Gaza: Netanyahu dichiara la guerra senza fine

“Domenica, nel corso di una riunione di governo, il primo ministro Benjamin Netanyahu ha detto chiaramente che anche se si raggiungesse un accordo per liberare tutti gli ostaggi, la fine della guerra non sarebbe all’ordine del giorno”. Così inizia un articolo di Jack Khoury su Haaretz, che sgrana le condizioni indicate da Netanyahu per chiudere il conflitto: il “disarmo di Hamas e dall’esilio dei suoi leader”, ma soprattutto il controllo della Sicurezza di Gaza per avviare il piano di emigrazione dei gazawi.
Eliminare Hamas e i gazawi
Insomma, pur senza trascurare del tutto la questione della liberazione degli ostaggi, ribadita nel corso dell’incontro, Netanyahu ha detto chiaramente che non c’è rapporto tra tale obiettivo e il termine delle ostilità. Tale messaggio era indirizzato soprattutto alle famiglie dei rapiti e ad Hamas che, da sponde opposte, hanno relazionato le due cose.

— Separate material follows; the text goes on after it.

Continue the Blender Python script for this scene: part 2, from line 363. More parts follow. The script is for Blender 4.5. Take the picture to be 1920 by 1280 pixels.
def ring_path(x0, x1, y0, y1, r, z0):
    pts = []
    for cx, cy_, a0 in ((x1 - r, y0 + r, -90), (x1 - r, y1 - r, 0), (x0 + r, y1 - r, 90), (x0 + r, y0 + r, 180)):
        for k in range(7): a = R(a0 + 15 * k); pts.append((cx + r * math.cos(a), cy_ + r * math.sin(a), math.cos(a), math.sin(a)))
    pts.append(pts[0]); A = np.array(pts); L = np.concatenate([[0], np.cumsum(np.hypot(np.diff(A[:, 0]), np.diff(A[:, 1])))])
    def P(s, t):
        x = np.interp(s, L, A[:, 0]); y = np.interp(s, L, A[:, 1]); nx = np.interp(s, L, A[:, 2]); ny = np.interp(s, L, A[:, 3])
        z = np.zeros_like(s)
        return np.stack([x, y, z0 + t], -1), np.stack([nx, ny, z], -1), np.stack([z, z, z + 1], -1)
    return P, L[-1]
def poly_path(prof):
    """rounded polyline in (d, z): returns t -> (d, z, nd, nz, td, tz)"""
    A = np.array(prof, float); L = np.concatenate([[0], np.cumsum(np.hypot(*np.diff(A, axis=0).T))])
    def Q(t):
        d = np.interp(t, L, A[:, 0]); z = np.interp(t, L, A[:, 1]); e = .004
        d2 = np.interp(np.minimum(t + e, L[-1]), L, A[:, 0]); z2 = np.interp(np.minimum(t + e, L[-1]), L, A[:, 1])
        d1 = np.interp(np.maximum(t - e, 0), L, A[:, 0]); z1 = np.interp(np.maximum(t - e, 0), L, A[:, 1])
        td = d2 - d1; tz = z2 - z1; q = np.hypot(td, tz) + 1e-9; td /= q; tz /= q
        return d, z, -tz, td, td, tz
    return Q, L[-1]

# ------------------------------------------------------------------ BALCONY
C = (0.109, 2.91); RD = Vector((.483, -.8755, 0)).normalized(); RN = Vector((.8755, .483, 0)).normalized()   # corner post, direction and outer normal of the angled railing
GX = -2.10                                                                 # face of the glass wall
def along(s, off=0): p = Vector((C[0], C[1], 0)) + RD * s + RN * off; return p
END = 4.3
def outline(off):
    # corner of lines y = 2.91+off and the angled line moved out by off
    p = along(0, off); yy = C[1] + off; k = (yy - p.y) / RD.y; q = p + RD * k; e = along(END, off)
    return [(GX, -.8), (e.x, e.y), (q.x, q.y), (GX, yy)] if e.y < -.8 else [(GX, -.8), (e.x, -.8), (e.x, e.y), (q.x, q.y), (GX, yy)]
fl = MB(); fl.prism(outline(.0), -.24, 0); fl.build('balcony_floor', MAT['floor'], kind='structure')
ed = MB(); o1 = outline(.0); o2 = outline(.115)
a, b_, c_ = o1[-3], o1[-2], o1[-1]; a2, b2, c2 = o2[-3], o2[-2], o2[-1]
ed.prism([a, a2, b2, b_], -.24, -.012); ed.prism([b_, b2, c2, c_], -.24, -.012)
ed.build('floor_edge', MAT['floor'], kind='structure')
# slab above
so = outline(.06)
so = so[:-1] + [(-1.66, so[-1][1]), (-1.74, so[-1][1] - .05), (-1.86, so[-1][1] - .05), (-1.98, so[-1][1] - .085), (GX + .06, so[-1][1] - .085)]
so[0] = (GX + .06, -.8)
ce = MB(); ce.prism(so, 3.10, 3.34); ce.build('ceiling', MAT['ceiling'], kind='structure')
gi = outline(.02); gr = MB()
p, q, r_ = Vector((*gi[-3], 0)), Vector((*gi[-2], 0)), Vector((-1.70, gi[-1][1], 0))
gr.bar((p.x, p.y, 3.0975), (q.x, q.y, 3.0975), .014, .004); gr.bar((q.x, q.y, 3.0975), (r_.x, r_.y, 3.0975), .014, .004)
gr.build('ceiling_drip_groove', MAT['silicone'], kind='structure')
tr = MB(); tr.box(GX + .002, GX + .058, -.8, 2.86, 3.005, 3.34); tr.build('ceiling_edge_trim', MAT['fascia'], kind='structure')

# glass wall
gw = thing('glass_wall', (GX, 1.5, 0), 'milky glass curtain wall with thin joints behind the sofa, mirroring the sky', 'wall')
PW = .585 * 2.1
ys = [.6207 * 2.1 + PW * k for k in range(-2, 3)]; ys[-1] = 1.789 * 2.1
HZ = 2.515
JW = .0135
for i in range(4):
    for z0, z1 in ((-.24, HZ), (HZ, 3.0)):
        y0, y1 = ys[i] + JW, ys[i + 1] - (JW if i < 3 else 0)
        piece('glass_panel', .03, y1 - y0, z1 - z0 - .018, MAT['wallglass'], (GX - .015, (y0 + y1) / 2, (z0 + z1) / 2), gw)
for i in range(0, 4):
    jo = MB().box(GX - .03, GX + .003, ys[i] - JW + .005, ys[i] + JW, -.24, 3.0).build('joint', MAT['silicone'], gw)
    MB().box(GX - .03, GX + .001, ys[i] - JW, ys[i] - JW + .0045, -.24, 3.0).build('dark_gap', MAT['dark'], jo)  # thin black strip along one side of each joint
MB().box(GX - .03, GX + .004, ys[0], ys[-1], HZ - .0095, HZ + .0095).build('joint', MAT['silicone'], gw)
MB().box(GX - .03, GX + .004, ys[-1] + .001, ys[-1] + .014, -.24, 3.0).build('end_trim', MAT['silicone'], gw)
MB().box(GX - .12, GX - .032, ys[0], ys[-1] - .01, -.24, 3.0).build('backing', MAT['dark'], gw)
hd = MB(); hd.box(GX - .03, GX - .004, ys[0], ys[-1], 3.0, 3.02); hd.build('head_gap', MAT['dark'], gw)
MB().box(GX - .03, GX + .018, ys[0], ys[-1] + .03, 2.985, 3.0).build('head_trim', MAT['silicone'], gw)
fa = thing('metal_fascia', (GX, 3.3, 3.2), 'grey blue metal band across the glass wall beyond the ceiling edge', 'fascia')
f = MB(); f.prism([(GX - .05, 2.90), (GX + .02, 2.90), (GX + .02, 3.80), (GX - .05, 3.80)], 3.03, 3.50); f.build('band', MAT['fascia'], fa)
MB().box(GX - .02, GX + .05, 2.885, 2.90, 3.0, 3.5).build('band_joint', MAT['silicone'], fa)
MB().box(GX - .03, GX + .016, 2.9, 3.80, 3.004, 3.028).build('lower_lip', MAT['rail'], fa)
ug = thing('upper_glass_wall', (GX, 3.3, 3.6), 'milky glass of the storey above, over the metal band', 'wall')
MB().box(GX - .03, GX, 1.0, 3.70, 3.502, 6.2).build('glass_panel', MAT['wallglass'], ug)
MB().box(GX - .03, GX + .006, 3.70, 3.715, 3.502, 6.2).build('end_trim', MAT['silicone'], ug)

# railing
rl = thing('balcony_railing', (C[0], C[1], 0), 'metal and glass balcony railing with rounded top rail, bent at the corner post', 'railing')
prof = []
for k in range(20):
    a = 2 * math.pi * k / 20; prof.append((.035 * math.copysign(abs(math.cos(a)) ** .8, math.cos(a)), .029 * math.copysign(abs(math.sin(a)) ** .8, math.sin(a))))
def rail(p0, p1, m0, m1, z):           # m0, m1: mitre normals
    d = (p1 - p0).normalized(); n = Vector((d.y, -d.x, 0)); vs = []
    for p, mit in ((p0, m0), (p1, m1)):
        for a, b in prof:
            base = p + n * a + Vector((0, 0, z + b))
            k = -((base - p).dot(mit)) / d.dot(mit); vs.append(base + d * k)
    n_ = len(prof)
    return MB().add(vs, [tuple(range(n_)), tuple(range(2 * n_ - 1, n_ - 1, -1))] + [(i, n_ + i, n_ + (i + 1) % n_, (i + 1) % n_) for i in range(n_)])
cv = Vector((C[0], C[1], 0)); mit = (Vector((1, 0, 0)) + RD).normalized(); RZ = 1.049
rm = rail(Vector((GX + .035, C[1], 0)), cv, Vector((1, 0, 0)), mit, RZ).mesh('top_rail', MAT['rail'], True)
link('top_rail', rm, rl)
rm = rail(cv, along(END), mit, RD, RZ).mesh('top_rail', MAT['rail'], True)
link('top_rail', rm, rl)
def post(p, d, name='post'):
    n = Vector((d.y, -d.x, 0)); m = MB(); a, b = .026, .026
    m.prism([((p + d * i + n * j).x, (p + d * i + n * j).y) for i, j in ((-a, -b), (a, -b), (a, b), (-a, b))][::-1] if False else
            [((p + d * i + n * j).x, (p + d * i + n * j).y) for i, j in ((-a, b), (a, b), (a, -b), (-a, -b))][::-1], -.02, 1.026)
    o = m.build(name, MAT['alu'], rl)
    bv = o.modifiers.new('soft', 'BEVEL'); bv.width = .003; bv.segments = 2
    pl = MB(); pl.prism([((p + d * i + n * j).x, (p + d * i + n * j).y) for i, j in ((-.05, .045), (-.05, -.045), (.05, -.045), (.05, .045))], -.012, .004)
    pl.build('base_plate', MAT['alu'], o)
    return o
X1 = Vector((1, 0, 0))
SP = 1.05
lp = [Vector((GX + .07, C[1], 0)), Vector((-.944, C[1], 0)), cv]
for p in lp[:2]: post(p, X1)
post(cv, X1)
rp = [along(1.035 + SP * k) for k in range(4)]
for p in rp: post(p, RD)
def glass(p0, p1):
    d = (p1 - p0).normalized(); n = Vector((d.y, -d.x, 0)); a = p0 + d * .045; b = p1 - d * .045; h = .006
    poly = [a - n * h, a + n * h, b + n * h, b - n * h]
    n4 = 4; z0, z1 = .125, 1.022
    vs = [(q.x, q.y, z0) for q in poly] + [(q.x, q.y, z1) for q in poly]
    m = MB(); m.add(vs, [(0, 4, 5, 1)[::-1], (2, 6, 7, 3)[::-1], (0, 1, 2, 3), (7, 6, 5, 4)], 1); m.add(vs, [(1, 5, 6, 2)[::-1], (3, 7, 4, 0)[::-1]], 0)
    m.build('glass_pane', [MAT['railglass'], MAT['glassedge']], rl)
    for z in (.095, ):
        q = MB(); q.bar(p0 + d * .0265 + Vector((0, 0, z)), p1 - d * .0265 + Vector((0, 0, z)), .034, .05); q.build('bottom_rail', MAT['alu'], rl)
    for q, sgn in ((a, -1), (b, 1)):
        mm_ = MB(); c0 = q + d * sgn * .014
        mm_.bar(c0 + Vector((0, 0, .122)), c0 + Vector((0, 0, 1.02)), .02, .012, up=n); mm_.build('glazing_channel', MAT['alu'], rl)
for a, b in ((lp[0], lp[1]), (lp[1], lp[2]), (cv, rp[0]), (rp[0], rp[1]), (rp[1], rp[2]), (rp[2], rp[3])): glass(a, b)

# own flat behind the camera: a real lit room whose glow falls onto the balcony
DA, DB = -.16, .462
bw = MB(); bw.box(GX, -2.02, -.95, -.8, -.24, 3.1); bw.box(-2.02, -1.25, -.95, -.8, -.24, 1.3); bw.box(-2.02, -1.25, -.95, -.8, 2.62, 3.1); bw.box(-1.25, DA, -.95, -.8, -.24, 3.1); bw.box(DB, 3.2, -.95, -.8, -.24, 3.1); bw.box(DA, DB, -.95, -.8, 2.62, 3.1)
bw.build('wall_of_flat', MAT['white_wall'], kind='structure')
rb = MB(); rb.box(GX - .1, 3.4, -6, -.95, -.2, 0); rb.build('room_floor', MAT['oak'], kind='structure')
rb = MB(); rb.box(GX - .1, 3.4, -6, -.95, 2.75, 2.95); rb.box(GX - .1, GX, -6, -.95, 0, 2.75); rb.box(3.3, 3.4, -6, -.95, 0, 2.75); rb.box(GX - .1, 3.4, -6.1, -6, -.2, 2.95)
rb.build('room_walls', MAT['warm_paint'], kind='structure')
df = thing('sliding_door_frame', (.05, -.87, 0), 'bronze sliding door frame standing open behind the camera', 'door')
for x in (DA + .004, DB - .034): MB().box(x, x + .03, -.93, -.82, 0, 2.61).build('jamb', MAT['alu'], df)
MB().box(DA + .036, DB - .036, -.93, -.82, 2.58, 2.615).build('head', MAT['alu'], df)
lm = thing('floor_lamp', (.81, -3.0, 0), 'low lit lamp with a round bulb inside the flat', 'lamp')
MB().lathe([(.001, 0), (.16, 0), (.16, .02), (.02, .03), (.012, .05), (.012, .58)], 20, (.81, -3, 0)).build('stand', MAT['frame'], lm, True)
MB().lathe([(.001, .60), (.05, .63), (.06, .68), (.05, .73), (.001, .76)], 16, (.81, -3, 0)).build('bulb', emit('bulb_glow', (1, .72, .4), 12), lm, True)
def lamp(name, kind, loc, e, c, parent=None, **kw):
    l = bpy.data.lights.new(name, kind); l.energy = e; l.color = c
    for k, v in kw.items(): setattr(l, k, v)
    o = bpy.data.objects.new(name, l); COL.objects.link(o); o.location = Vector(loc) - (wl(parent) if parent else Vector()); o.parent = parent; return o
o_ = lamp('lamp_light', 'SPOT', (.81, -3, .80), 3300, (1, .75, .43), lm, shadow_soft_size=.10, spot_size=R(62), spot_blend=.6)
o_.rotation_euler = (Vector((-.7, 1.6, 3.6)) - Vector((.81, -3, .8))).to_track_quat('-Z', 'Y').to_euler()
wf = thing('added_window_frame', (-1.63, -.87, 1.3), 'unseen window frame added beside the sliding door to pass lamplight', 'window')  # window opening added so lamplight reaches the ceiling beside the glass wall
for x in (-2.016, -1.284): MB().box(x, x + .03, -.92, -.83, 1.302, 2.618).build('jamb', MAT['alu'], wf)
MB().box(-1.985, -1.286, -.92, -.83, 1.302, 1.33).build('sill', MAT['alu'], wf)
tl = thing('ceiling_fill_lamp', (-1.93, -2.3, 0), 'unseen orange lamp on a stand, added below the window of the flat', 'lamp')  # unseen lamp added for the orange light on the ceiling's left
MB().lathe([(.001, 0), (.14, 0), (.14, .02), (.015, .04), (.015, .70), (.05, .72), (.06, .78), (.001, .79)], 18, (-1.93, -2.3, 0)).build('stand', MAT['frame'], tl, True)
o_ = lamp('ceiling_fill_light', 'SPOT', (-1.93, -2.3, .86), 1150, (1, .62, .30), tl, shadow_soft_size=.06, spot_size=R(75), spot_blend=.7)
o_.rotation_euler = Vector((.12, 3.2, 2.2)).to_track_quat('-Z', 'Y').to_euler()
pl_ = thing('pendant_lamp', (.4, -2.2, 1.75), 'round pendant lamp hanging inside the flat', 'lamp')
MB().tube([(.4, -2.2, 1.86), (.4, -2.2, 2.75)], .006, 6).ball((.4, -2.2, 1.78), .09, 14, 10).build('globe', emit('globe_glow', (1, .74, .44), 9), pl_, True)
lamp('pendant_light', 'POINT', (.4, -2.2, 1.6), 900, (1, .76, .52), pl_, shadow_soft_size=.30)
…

“Per riportare indietro gli ostaggi, Netanyahu è pronto a scambiare prigionieri e a fornire aiuti umanitari limitati, ma porre fine alla guerra non è all’ordine del giorno”, specifica il cronista di Haaretz.
“Le obiezioni al piano migratorio di Trump non sono più rilevanti. Lo stesso vale per il piano di ricostruzione egiziano-arabo adottato dal vertice della Lega araba al Cairo all’inizio di marzo. I leader arabi e il presidente dell’Autorità Nazionale Palestinese Mahmoud Abbas possono sognare di governare Gaza o di istituire un comitato tecnocratico per amministrare Gaza come preludio al ritorno dell’Autorità Nazionale Palestinese, ma rimarrà un sogno. I palestinesi, che sognano da 75 anni, continueranno a farlo: la realtà per Netanyahu e il suo governo si decide sul campo con carri armati, jet e posti di blocco”.
Per i gazawi solo biglietti di sola andata
“Gaza è isolata e chiusa, e Israele la sta polverizzando. I suoi residenti, persino quelli che hanno manifestato contro Hamas, possono solo decidere se morirci o andarsene, con l’incoraggiamento del governo israeliano e il sostegno della superpotenza americana guidata da Trump […] Il ministero per l’emigrazione è già stato istituito per chiunque decida di andarsene e li aiuterà a farlo via mare o via aria. Per i gazawi si sono spalancate le porte del mondo intero, ma in una sola direzione e con un biglietto di sola andata”.
Netanyahu ha offerto ad Hamas una “resa incondizionata e la sconfitta”, ciò non avrà altro effetto che quello di costringerli in un vicolo cieco e “allontanare ulteriormente ogni possibilità di raggiungere un accordo”. Così la guerra, se così può essere chiamata la diuturna strage che vi si consuma, è destinata a durare almeno fino al 2026, conclude Khoury, dal momento che Netanyahu ha detto chiaramente che il suo governo durerà fino alla fine del mandato, che va in scadenza in quell’anno.
La vittoria di Netanyahu
La nota di Khoury conferma l’annuncio del nuovo Capo di Stato Maggiore dell’esercito Eyal Zamir che, appena nominato, ha detto che il 2025 “sarà un anno di guerra” (Jerusalem Post).
Mai, fino a questo momento, Netanyahu aveva osato dire pubblicamente una cosa del genere, dal momento che la liberazione degli ostaggi resta questione essenziale per gli israeliani, tanto che il presidente Isaac Herzog la scorsa settimana si è detto scioccato del fatto che sembrava essere passata in secondo piano (Timesofisrael).
Il fatto è che Netanyahu si sente forte come non mai dall’inizio della guerra, avendo eliminato, in un modo o nell’altro, i più tenaci oppositori di questa linea: il ministro della Difesa Yoav Gallant, il Capo di Stato Maggiore Herzl Helevi, ambedue dimessi, e il capo dello Shin Bet Ronen Bar, licenziato (anche se la sua defenestrazione è stata momentaneamente congelata dalla Corte Suprema). Tutti e tre, infatti, sostenevano che fosse essenziale un accordo con Hamas che chiudesse le ostilità. Tutto è cambiato.